5. Savings aren’t being reinvested strategically
AI is capable of creating massive efficiencies, but it’s what organizations do with that newfound extra capacity that truly matters. Applying savings straight to the bottom line can drive positive results for the short-term, but the organizations that pull ahead in the long run are those that put their savings to work. The most successful are converting time saved into value created—raising hiring standards, investing in employee development, redeploying staff to proactive activities, and more.
6. Strategic intelligence is overlooked
Contact centers are the beating heard of the most comprehensive product feedback a company will ever get—yet nearly 40% of leaders underestimate customer-based strategic intelligence, and only about a quarter measure it. That’s a missed growth lever. When AI organizes this trove of valuable data, interactions can inform product fixes, marketing clarity, and even fraud or risk decisions.

How to achieve full AI maturity
Luckily, there’s good news. For each of these friction points, there’s a practical fix that can accelerate AI maturity in the contact center—and convert potential into value that is both measurable and measured. Here are six.
1. Ensure business alignment
Make sure AI is actually serving business outcomes. For every use case, specify whether the goal is experience, efficiency, risk, growth or some combination—and design requirements, workflows, and handoffs to serve that end.
2. Break down bottlenecks
AI thrives in clean workflows—but disconnected systems, hard-to-find knowledge, manual wrap-up, and inconsistent authentication hinder its effectiveness.
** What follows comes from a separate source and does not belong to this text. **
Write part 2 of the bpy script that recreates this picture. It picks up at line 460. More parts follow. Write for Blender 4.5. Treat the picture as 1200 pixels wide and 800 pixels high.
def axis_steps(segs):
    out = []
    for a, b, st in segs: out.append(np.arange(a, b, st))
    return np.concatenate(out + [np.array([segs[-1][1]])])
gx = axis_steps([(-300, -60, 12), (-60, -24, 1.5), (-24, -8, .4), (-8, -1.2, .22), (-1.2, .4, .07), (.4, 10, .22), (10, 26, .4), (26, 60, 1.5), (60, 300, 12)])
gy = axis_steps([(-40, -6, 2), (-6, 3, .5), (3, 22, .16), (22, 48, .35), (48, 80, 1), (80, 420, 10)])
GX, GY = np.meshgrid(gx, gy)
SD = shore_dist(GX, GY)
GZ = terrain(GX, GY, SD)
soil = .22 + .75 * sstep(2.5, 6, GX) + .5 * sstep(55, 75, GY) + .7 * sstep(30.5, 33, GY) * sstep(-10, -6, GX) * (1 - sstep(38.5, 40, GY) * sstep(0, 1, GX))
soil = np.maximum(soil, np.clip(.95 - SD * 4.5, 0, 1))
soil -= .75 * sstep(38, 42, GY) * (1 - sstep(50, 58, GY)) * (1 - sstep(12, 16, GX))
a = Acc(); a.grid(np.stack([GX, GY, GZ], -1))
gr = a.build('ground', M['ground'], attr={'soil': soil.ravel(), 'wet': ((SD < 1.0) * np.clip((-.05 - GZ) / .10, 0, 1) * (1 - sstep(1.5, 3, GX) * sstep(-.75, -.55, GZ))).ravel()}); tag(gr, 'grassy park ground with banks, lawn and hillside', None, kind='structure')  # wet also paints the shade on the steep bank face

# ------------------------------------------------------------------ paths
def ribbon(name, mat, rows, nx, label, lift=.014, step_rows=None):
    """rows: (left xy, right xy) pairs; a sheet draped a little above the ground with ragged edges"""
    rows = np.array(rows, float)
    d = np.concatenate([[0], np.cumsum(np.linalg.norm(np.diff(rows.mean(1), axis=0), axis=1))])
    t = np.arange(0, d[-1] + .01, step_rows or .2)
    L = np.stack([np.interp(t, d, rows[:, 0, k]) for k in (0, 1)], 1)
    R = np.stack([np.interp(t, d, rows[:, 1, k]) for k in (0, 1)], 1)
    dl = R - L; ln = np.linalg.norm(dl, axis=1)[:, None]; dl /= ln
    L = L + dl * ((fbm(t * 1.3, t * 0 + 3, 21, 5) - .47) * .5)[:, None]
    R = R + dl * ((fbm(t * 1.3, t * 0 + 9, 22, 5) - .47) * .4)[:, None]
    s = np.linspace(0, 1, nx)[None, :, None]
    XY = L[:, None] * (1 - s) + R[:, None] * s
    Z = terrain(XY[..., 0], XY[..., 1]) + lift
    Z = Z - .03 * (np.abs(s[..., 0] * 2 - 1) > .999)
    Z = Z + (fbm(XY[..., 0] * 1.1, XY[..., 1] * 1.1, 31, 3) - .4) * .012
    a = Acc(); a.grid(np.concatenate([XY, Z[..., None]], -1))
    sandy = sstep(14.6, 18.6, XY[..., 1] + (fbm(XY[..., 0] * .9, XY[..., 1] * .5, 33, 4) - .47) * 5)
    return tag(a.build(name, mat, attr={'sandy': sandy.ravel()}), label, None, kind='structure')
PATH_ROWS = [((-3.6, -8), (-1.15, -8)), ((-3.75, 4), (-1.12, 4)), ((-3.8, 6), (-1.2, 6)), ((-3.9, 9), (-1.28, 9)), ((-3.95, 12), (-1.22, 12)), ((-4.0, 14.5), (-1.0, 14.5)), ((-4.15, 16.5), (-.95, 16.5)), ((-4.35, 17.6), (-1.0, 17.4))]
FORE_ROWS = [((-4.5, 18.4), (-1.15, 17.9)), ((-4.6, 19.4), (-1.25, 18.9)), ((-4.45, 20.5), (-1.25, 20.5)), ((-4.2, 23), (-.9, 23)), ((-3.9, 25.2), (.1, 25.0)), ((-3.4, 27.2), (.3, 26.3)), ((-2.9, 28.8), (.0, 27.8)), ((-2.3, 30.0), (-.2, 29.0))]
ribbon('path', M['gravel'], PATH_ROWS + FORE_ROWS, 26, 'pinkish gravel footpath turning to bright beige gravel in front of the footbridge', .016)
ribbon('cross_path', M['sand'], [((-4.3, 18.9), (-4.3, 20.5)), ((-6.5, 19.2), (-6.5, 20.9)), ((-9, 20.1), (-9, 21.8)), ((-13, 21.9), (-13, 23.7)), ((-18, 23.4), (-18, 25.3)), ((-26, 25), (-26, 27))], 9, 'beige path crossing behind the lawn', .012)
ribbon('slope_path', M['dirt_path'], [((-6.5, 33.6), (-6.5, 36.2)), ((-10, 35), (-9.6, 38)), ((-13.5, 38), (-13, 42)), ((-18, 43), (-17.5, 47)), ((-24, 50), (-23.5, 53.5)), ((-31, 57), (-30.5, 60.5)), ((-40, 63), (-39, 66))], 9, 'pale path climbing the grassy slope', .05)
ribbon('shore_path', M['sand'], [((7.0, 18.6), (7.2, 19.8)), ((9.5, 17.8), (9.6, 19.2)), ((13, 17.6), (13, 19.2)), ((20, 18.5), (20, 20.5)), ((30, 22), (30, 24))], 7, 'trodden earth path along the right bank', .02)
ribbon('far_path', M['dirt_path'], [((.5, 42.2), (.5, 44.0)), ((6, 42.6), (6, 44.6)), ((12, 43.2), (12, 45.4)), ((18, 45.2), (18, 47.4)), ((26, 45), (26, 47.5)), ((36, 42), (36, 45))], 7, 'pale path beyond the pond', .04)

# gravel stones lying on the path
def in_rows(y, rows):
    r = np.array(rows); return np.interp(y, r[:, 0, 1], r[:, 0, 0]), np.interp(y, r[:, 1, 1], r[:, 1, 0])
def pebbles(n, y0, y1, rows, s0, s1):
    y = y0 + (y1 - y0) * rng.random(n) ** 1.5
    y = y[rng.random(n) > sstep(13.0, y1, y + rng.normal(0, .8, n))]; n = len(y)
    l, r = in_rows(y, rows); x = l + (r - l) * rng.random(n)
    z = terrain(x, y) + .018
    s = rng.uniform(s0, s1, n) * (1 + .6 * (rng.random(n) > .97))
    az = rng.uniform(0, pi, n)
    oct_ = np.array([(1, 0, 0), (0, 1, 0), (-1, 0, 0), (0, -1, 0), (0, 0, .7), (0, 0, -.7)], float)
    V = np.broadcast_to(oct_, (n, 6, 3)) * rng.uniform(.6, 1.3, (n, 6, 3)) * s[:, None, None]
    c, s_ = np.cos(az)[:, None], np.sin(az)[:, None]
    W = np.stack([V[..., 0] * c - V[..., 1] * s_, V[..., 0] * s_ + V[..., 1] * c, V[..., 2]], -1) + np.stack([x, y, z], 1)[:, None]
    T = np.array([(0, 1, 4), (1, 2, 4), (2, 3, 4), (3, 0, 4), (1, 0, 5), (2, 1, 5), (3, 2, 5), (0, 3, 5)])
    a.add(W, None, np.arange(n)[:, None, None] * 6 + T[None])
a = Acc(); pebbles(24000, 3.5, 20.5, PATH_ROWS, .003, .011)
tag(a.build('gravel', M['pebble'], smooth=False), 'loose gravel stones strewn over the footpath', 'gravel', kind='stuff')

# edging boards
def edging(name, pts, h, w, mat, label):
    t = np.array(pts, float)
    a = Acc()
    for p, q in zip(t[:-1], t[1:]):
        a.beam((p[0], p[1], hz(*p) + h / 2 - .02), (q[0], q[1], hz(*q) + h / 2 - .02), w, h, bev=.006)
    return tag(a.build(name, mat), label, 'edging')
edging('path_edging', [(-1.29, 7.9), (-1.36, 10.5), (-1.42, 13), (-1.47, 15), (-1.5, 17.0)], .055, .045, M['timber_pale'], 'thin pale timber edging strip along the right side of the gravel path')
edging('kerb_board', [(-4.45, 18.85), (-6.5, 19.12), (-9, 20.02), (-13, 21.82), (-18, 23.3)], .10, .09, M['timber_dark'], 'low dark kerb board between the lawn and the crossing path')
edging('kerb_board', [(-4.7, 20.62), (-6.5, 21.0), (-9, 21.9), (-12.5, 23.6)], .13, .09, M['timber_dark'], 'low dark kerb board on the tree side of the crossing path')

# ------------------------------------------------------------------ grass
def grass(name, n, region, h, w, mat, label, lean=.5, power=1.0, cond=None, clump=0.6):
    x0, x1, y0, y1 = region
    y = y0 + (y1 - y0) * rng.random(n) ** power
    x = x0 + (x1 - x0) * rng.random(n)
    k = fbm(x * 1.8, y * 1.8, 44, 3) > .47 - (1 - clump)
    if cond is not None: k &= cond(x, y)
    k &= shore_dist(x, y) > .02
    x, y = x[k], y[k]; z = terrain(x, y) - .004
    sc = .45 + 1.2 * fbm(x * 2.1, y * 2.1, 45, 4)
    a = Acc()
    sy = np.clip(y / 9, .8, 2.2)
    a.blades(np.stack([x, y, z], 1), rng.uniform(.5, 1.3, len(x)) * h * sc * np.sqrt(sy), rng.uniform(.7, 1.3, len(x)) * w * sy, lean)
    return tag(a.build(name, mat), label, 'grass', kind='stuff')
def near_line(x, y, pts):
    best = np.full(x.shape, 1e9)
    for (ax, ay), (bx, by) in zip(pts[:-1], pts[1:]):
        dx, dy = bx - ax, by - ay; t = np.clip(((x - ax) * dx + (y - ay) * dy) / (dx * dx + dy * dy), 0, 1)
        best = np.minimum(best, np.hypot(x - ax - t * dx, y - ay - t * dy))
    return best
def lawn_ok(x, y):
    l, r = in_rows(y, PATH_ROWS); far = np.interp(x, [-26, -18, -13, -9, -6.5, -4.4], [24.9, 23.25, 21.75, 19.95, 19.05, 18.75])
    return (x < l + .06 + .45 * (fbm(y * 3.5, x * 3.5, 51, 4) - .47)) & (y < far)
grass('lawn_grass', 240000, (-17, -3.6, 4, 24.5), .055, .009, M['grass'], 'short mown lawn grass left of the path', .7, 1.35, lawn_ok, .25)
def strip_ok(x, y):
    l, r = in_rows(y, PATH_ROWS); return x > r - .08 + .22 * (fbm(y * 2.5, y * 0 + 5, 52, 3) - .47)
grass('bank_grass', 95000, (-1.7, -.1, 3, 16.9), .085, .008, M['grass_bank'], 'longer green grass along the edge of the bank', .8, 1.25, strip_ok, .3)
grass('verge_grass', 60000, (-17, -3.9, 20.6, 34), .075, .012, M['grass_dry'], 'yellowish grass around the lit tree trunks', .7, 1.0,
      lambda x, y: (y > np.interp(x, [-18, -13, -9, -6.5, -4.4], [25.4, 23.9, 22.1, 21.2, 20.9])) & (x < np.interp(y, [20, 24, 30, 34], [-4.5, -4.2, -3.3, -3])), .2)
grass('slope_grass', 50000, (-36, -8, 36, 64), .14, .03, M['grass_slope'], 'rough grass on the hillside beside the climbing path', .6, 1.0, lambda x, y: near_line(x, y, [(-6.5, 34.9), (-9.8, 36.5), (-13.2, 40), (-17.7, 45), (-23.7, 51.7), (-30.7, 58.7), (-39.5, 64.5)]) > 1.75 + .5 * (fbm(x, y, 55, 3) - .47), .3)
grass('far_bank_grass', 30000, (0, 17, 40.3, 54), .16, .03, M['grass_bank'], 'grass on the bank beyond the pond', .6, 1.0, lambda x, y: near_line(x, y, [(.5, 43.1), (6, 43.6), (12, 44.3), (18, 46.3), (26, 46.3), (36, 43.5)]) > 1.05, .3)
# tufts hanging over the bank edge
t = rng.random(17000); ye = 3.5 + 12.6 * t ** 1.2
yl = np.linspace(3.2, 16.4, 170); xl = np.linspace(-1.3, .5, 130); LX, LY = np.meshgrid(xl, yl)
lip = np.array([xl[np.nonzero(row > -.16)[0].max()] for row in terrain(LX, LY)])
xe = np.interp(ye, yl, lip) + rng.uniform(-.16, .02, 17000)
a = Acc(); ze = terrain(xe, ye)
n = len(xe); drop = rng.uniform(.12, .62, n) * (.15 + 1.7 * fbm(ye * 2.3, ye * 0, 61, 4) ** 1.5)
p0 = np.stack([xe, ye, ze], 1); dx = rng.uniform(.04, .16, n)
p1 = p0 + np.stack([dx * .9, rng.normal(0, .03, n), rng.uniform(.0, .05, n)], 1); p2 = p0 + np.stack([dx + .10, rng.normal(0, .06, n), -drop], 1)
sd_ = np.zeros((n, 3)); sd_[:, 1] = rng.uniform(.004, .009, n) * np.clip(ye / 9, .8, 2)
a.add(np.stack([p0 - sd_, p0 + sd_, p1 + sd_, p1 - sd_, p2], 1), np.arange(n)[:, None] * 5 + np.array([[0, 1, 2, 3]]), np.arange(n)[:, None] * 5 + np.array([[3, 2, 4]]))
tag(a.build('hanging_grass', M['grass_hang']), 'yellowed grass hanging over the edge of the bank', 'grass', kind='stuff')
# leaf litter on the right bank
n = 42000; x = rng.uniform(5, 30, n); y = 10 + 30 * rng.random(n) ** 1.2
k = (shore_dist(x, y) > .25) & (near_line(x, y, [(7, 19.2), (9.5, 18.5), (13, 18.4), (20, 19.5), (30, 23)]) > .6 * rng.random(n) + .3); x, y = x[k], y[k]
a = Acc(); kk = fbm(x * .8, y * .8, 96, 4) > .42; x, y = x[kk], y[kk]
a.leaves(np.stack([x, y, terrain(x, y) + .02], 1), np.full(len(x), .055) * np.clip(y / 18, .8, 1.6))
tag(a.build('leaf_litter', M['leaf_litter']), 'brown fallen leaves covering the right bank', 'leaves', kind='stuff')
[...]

As organizations remove friction, both efficiency and experience rise together—leading to fewer transfers, faster resolution, and less rework.
3. De-silo your systems
Coordinate voice and digital so AI and humans operate as one system—one with shared context, smooth handoffs, and clear ownership. Customers shouldn’t have to start over, switch channels or escalate.
4. Make AI governance inclusive
Create a cross-functional forum—contact center/CX, IT, operations, compliance, data, etc.—to decide use cases, model choices, data handling, and risk thresholds.
5. Center human enablement—not replacement
Automate routine tasks so people can do what they do best: complex problem-solving, providing empathy, onboarding new team members, and building customer relationships. Communicate the talent strategy upfront. When teams know AI is there to extend capacity and elevate roles, adoption rises and outcomes improve.
6. Review your metrics
Retire single-threaded KPIs as your sole north star. Set measurement baselines, review on a fixed cadence, and course-correct regularly. What gets measured—and discussed—gets improved. And the implementation of AI enables companies to have access to every keystroke and every word that every customer has ever shared with your company.
“Good enough” automation will not move the needle
The research tells a clear story. AI is no longer optional in customer interactions, and the bar for quality service is rising. Organizations must focus on developing the maturity necessary to derive full value from AI in their contact centers.
Importantly, maturity isn’t just about technical achievements—it’s first and foremost about management priorities. When companies modernize their metrics, realign governance, and reduce internal friction, they unlock a compounding loop: better experiences, higher-performing teams, clearer strategy signals, and stronger unit economics.
With this loop in place, AI-powered contact centers are no longer cost centers—they become engines of customer loyalty and strategic insight.